In her first Robischon Gallery solo exhibition, “Lead Heavy Feather Light,” Texas artist Marcelyn McNeil presents new paintings that balance both the considered with the serendipitous as elements compete against and flow together across the canvas plane. McNeil’s dynamic paintings take form slowly and individually, with a painting process that emphasizes a sense of flatness, as it considers the sculptural in form. Intuitively, the artist finds harmony and clarity between the two through color, as both shape and color unfold in a process of discovery.

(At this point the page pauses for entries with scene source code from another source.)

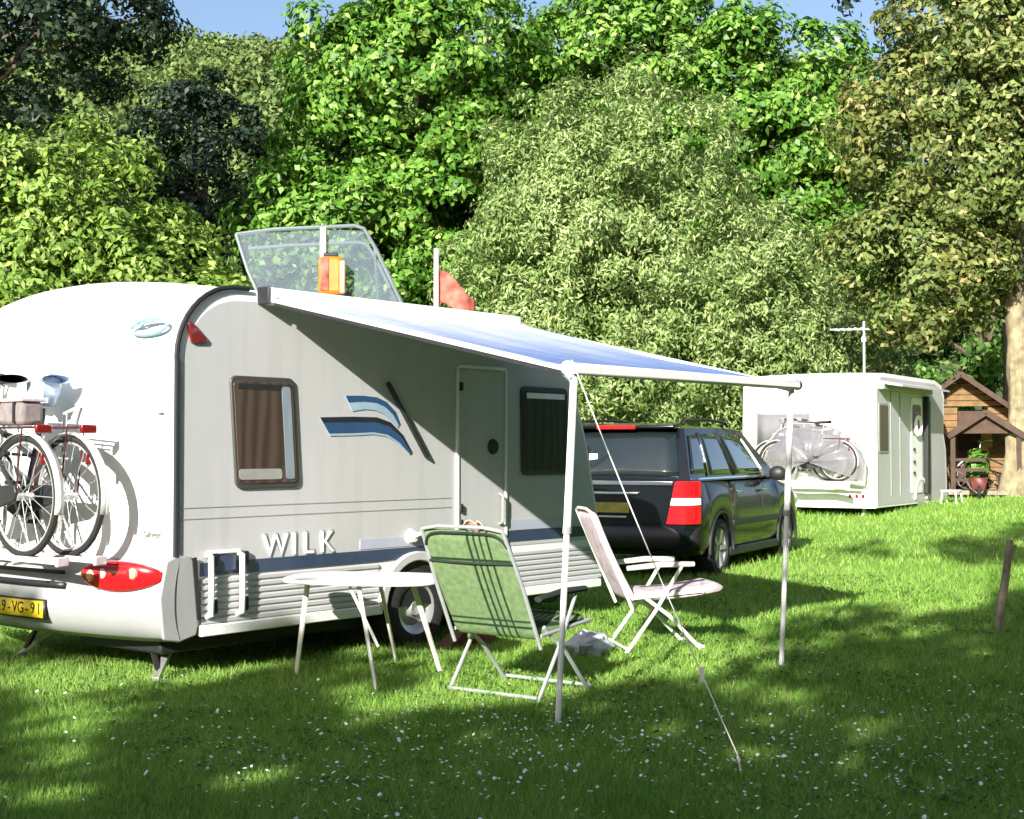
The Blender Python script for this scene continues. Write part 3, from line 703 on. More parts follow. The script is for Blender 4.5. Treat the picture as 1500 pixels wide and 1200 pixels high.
    for q, dr in ((.42, -1), (1.62, 1)):
        st = MB().bar((.34, q, .28), (.02, q + dr * .20, .02), .05, .03).build('steady_leg', M['steel'], t, bev=.004)
        MB().bar((.10, q + dr * .01, .29), (.06, q + dr * .19, .03), .03, .02).build('brace', M['trim'], st)
        MB().box((.02, q + dr * .21, .012), (.12, .12, .02)).build('foot', M['steel'], st)
    for q in (.5, 1.6): MB().bar((3.7, q, .28), (4.0, q, .02), .05, .03).build('steady_leg', M['steel'], t)
    MB().bar((4.3, WID / 2 - .4, .33), (5.5, WID / 2, .38), .06, .08).build('drawbar', M['steel'], t)
    MB().bar((4.3, WID / 2 + .4, .33), (5.5, WID / 2, .38), .06, .08).build('drawbar', M['steel'], t)
    MB().tube([(5.35, WID / 2, .6), (5.35, WID / 2, .03)], .03).build('jockey_post', M['steel'], t)
    # awning cassette on the roof edge
    MB().box((1.96, -.05, 2.475), (2.62, .11, .11)).build('awning_case', M['white'], t, bev=.02)
    MB().box((.655, -.05, 2.475), (.02, .12, .12)).build('case_end', M['black'], t, bev=.02)
    return t
make_caravan()

# ------------------------------------------------------------------ awning
def awning_fabric():
    m = bpy.data.materials.new('awning_fabric'); m.use_nodes = True; nt = m.node_tree; b = nt.nodes['Principled BSDF']
    tc = nt.nodes.new('ShaderNodeTexCoord'); sx = nt.nodes.new('ShaderNodeSeparateXYZ'); nt.links.new(tc.outputs['Object'], sx.inputs[0])
    mr = nt.nodes.new('ShaderNodeMapRange'); mr.inputs[1].default_value = 0; mr.inputs[2].default_value = -2.56
    nt.links.new(sx.outputs['Y'], mr.inputs[0])
    r = ramp(nt, mr.outputs[0], [(0, (.62, .62, .63)), (.28, (.44, .49, .60)), (.65, (.20, .27, .46)), (1, (.10, .16, .36))])
    nz = nt.nodes.new('ShaderNodeTexNoise'); nz.inputs['Scale'].default_value = 4
    mp = nt.nodes.new('ShaderNodeMapping'); mp.inputs['Scale'].default_value = (.6, 8, 1); nt.links.new(tc.outputs['Object'], mp.inputs[0]); nt.links.new(mp.outputs[0], nz.inputs['Vector'])
    r2 = ramp(nt, nz.outputs['Fac'], [(.3, (.86, .86, .88)), (.7, (1.08, 1.08, 1.06))])
    mx = nt.nodes.new('ShaderNodeMix'); mx.data_type = 'RGBA'; mx.blend_type = 'MULTIPLY'; mx.inputs[0].default_value = 1
    nt.links.new(r.outputs[0], mx.inputs[6]); nt.links.new(r2.outputs[0], mx.inputs[7]); nt.links.new(mx.outputs[2], b.inputs['Base Color'])
    b.inputs['Roughness'].default_value = .6; b.inputs['Specular IOR Level'].default_value = .3
    return m
def make_awning():
    t = empty('awning', CPOS, CA, 'white and blue sun awning stretched from the caravan roof to two poles', 'awning')
    s0, s1, n0, n1, z0, z1 = .69, 3.17, .09, 2.55, 2.475, 1.915
    MB().grid(lambda u, v: (s0 + (s1 - s0) * u, -(n0 + (n1 - n0) * v), z0 + (z1 - z0) * v - .05 * math.sin(math.pi * v) * (.5 + .5 * math.sin(math.pi * u)) + .007 * math.sin(u * 40 + v * 3) * v + .006 * math.sin(u * 23 - v * 9) * math.sin(math.pi * v)), 64, 30).build('canopy', awning_fabric(), t, solid=.006)
    MB().box(((s0 + s1) / 2, -n1 - .02, z1 - .012), (s1 - s0 + .06, .075, .062)).build('front_rail', M['pole'], t, bev=.015)
    for s in (s0 + .015, s1 - .015):
        MB().bar((s, -n0, z0 - .028), (s, -n1, z1 - .018), .03, .03).build('rafter', M['pole'], t, bev=.005)
        MB().bar((s, -n0 - .02, z0 - .056), (s, -n1, z1 - .046), .02, .02).build('rafter_seal', M['trim'], t)
    MB().bar((1.83, -.03, 1.95), (2.245, -.03, 1.41), .02, .035, (0, 1, 0)).build('slanted_bar', M['black'], t, bev=.004)  # thin black bar slanting down across the caravan wall
    for s, zz, (bx, by) in ((s0 + .02, z1 - .03, (.245, 7.532)), (s1 - .02, z1 - .03, (1.80, 9.40))):
        tw = cworld(s, -n1 - .01, zz); bw = Vector((bx, by, gz(bx, by) - .01)); inv = lambda p: Vector(((p - CPOS).dot(UX), (p - CPOS).dot(QX), p.z))
        a, b = inv(tw), inv(bw)
        p = MB().tube([a, a.lerp(b, .45)], .021, 10).build('pole', M['pole'], t)
        MB().tube([a.lerp(b, .45), b], .017, 10).build('lower_tube', M['pole'], p)
        MB().tube([a.lerp(b, .44), a.lerp(b, .46)], .025, 10).build('pole_clamp', M['frame'], p)
        MB().box(b + Vector((0, 0, .015)), (.07, .07, .02)).build('pole_foot', M['frame'], p, bev=.005)
    MB().tube([(s0 - .01, -n1 + .02, z1), (s0 - .03, -n1 - .03, z1 - .03)], .04, 10).build('rail_cap', M['pole'], t)
    MB().tube([(s1 + .03, -n1 - .02, z1 - .01), (s1 + .055, -n1 - .02, z1 - .01)], .036, 10).build('rail_cap', M['trim'], t)
    return t
make_awning()
def make_rope():
    a = cworld(.69, -2.56, 1.90); b = Vector((1.041, 6.416, gz(1.041, 6.416)))
    t = empty('guy_rope', b, 0, 'white guy rope running from the nearer awning pole to a peg in the grass', 'rope')
    P = [(a - b) * (1 - k / 10) + Vector((0, 0, .05 - .04 * math.sin(math.pi * k / 10))) * (1 if k else 1) for k in range(11)]
    MB().tube(P, .0032, 6).build('rope', M['rope'], t)
    MB().tube([(.02, -.04, -.08), (-.01, .02, .07)], .008, 8).build('peg', M['steel'], t)
    pos = Vector(P[8]); MB().box(pos, (.02, .02, .07)).build('runner', M['white'], t)
make_rope()

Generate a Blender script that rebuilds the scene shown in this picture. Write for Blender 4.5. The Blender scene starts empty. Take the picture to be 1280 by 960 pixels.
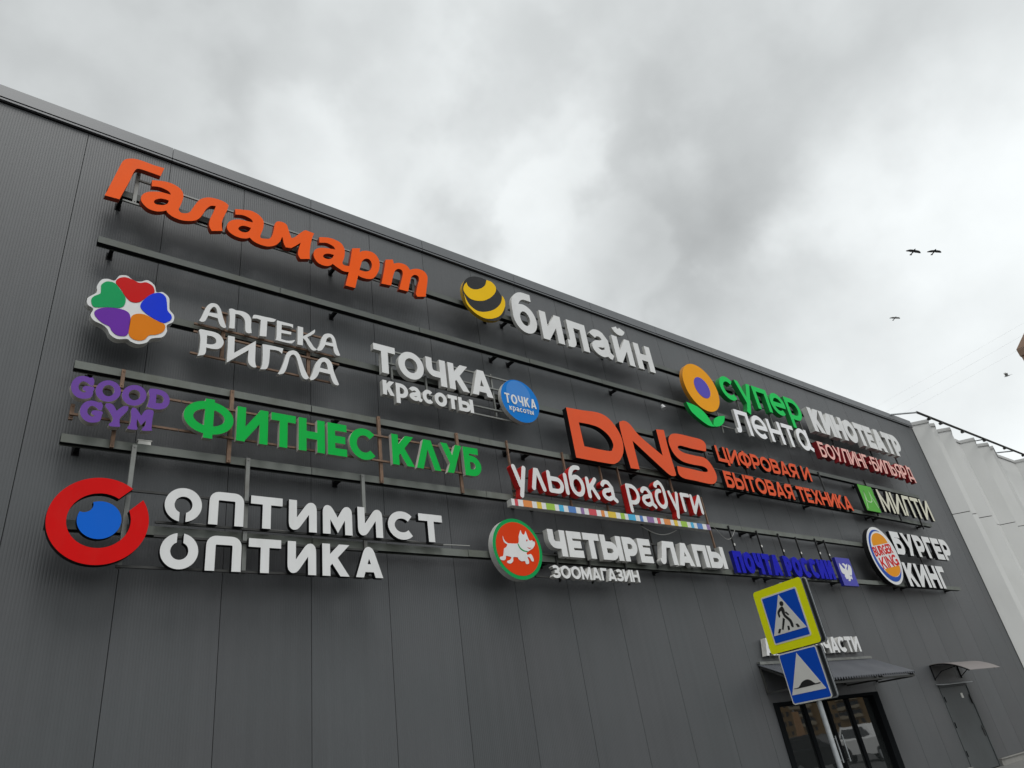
import bpy, bmesh, math, random
from mathutils import Vector, Matrix
from mathutils.geometry import delaunay_2d_cdt
random.seed(7)
R = math.radians
scene = bpy.context.scene
COL = scene.collection

# ------------------------------------------------------------------ camera
cam_d = bpy.data.cameras.new('camera'); cam = bpy.data.objects.new('camera', cam_d); COL.objects.link(cam)
cam_d.sensor_fit = 'HORIZONTAL'; cam_d.sensor_width = 36.0; cam_d.lens = 24.8085
cam_d.clip_start = 0.1; cam_d.clip_end = 3000
_yaw, _pit, _rol = 0.73281656, 0.50625166, -0.16267227
_f = Vector((math.sin(_yaw)*math.cos(_pit), math.cos(_yaw)*math.cos(_pit), math.sin(_pit)))
_r0 = Vector((math.cos(_yaw), -math.sin(_yaw), 0)); _u0 = _r0.cross(_f)
_r = _r0*math.cos(_rol) + _u0*math.sin(_rol); _u = -_r0*math.sin(_rol) + _u0*math.cos(_rol)
cam.matrix_world = Matrix(((_r.x, _u.x, -_f.x, -1.6006), (_r.y, _u.y, -_f.y, -8.8853), (_r.z, _u.z, -_f.z, 1.6), (0, 0, 0, 1)))
scene.camera = cam

# ------------------------------------------------------------------ world
SUN_EL, SUN_AZ = R(60), R(190)      # azimuth clockwise from +Y
world = bpy.data.worlds.new('World'); scene.world = world; world.use_nodes = True
nt = world.node_tree; nt.nodes.clear()
def N(tree, typ, **kw):
    n = tree.nodes.new(typ)
    for k, v in kw.items():
        if k.startswith('i_'): n.inputs[int(k[2:])].default_value = v
        else: setattr(n, k, v)
    return n
def math_n(tree, op, a, b=None, c=None, clamp=False):
    n = tree.nodes.new('ShaderNodeMath'); n.operation = op; n.use_clamp = clamp
    for i, v in enumerate((a, b, c)):
        if v is None: continue
        if isinstance(v, (int, float)): n.inputs[i].default_value = v
        else: tree.links.new(v, n.inputs[i])
    return n.outputs[0]
wout = N(nt, 'ShaderNodeOutputWorld')
tc = N(nt, 'ShaderNodeTexCoord')
sky = N(nt, 'ShaderNodeTexSky', sky_type='NISHITA', sun_disc=False, sun_elevation=SUN_EL, sun_rotation=SUN_AZ, air_density=1.0, dust_density=2.0)
bg1 = N(nt, 'ShaderNodeBackground'); nt.links.new(sky.outputs[0], bg1.inputs[0]); bg1.inputs[1].default_value = 0.08
DIRV = tc.outputs['Generated']
def wnoise(scale, detail, rough, dist, off):
    mp = N(nt, 'ShaderNodeMapping'); nt.links.new(DIRV, mp.inputs[0]); mp.inputs['Location'].default_value = off
    mp.inputs['Scale'].default_value = (1.0, 1.0, 1.35)
    n = N(nt, 'ShaderNodeTexNoise'); nt.links.new(mp.outputs[0], n.inputs['Vector'])
    n.inputs['Scale'].default_value = scale; n.inputs['Detail'].default_value = detail
    n.inputs['Roughness'].default_value = rough; n.inputs['Distortion'].default_value = dist
    return n.outputs[0]
n1 = wnoise(2.3, 8, 0.52, 0.0, (13.7, 6.6, 3.3))
n2 = wnoise(6.0, 7, 0.55, 0.0, (2.3, 7.7, 8.2))
# warp the directions a little so that the cloud banks get ragged edges
wn = N(nt, 'ShaderNodeTexNoise'); nt.links.new(DIRV, wn.inputs['Vector']); wn.inputs['Scale'].default_value = 4.0; wn.inputs['Detail'].default_value = 5
ws = N(nt, 'ShaderNodeVectorMath', operation='SUBTRACT'); nt.links.new(wn.outputs['Color'], ws.inputs[0]); ws.inputs[1].default_value = (.5, .5, .5)
wm = N(nt, 'ShaderNodeVectorMath', operation='MULTIPLY_ADD'); nt.links.new(ws.outputs[0], wm.inputs[0]); wm.inputs[1].default_value = (.16, .16, .16); nt.links.new(DIRV, wm.inputs[2])
def blob(d, c0, c1, amp):
    dv = Vector(d).normalized()
    dp = N(nt, 'ShaderNodeVectorMath', operation='DOT_PRODUCT'); nt.links.new(wm.outputs[0], dp.inputs[0]); dp.inputs[1].default_value = dv
    mr = N(nt, 'ShaderNodeMapRange', interpolation_type='SMOOTHERSTEP'); nt.links.new(dp.outputs['Value'], mr.inputs[0])
    mr.inputs[1].default_value = math.cos(R(c0)); mr.inputs[2].default_value = math.cos(R(c1)); mr.inputs[3].default_value = 0; mr.inputs[4].default_value = amp
    return mr.outputs[0]
CLOUDS = [((.79, .265, .55), 22, 0, -.17), ((.68, .38, .63), 16, 0, -.04), ((.42, .48, .77), 15, 0, .16), ((.767, .048, .639), 20, 0, .12),
          ((.915, .188, .357), 23, 0, .30), ((.62, .48, .62), 9, 0, .07), ((-.12, .60, .79), 26, 0, -.17), ((.267, .505, .821), 13, 0, -.07), ((.124, .635, .763), 17, 0, .10)]
acc = math_n(nt, 'MULTIPLY_ADD', n1, 0.30, 0.70 - 0.15)
acc = math_n(nt, 'MULTIPLY_ADD', n2, 0.20, math_n(nt, 'SUBTRACT', acc, 0.10))
for cl in CLOUDS: acc = math_n(nt, 'ADD', acc, blob(*cl))
# an overcast sky is brightest overhead; brightness added behind the viewer lights the signs
sep = N(nt, 'ShaderNodeSeparateXYZ'); nt.links.new(DIRV, sep.inputs[0])
zen = N(nt, 'ShaderNodeMapRange', interpolation_type='SMOOTHSTEP'); nt.links.new(sep.outputs[2], zen.inputs[0])
zen.inputs[1].default_value = 0.84; zen.inputs[2].default_value = 0.97; zen.inputs[3].default_value = 1.0; zen.inputs[4].default_value = 2.3
back = N(nt, 'ShaderNodeMapRange', interpolation_type='SMOOTHSTEP'); nt.links.new(sep.outputs[1], back.inputs[0])
back.inputs[1].default_value = 0.0; back.inputs[2].default_value = -0.45; back.inputs[3].default_value = 1.0; back.inputs[4].default_value = 1.35
acc = math_n(nt, 'MULTIPLY', math_n(nt, 'MULTIPLY', acc, zen.outputs[0]), back.outputs[0])
bg2 = N(nt, 'ShaderNodeBackground'); bg2.inputs[0].default_value = (0.955, 0.995, 1.0, 1); nt.links.new(acc, bg2.inputs[1])
mixw = N(nt, 'ShaderNodeMixShader', i_0=0.96); nt.links.new(bg1.outputs[0], mixw.inputs[1]); nt.links.new(bg2.outputs[0], mixw.inputs[2])
nt.links.new(mixw.outputs[0], wout.inputs[0])

# ------------------------------------------------------------------ sun behind the overcast
sd = bpy.data.lights.new('sun', 'SUN'); sd.energy = 1.5; sd.angle = R(28); sd.color = (1.0, 0.99, 0.97)
so = bpy.data.objects.new('sun', sd); COL.objects.link(so); so.location = (0, -20, 40)
_sv = Vector((math.sin(SUN_AZ)*math.cos(SUN_EL), math.cos(SUN_AZ)*math.cos(SUN_EL), math.sin(SUN_EL)))
so.rotation_euler = _sv.to_track_quat('Z', 'Y').to_euler()
vs = scene.view_settings; scene.display_settings.display_device = 'sRGB'
vs.view_transform = 'Standard'; vs.look = 'None'; vs.exposure = 0.1; vs.gamma = 1.0; vs.use_curve_mapping = False
scene.cycles.use_denoising = True
scene.cycles.max_bounces = 6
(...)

McNeil often composes utilizing cut-outs and many modes of paint applications - layered, poured and sprayed; bold brushwork, and watery washes of color – all in service to the artist’s idiomatic abstraction. She states “My work is both formal and idiosyncratic. I identify simple clear forms that embody assertiveness, a kind of peculiarity and vulnerability at once. The masses I describe have a way of being both flat and dimensional and I have often thought about sculpture while I paint with the works often a hybrid of structure, architecture, and human anatomy. The process involves taping and pouring and is both controlled and intuitive as I work on the canvas horizontally on the floor as much as on the wall.”
In building on these conceptual concerns, an evolution takes place in the current work of “Lead Heavy Feather Light” – a more meditative and personal response to the fast-paced, chaotic age. As the shift translates to her work, the signature bold forms of McNeil’s compositions share the stage with softer edges and quieter passage ways, which invite the viewer to contemplate and investigate further. Compositional components, such as the two, subtle iridescent gold elements of Yellow Gold Gray give illusory dimension to the diffusely-painted gradation of gray pigments; and in Orange on Pink, the eye-catching orange half circle gives way to the textural wash of its counterpart, the painted pink form located beneath. McNeil considers, “The times we live in have caused me to re-evaluate what’s meaningful to my studio practice. In previous bodies of work, I have been more concerned with animating inanimate form in an off-kilter manner. While this is still of interest, it has become important that the new paintings translate more quietly. Through manipulating materials in a more nuanced way, a lush conversation unfolds between soft and hard form. There are occasions in the work when foreground and background bleed together and blurred surfaces slow down seeing. Working in oils, a confluence of pouring, spraying, gradating and blurring paint combine to encourage a more contemplative meditative experience. As I try to find a kind of soulfulness in inanimate form - intuition, risk, and play inform a rigorous process.”
Marcelyn McNeil has an MFA from University of Illinois at Chicago and a BFA from Pacific Northwest College of Art, Portland, OR. A recent recipient of A Zeta Orionis Fellowship, a Vermont Studio Center Residency, a 100 W Corsicana Residency, Corsicana, TX as well as a Milton and Sally Avery Fellow at MacDowell Colony, Petersbourough, NH. Additionally, McNeil has been a Sharps- Walentas Studio Program Fellow, Visual Artist of the Year, Decorative Arts Center, Houston, TX and a Hunting Art Prize finalist multiple times, awarded a CAAP Grant, The City of Chicago, Department of Cultural Affairs, a fellowship from The University of Illinois at Chicago, Chicago, IL, and the Purchase Award, The Portland Art Museum, Portland, OR as well as being a repeat artist in New American Paintings (Western Edition).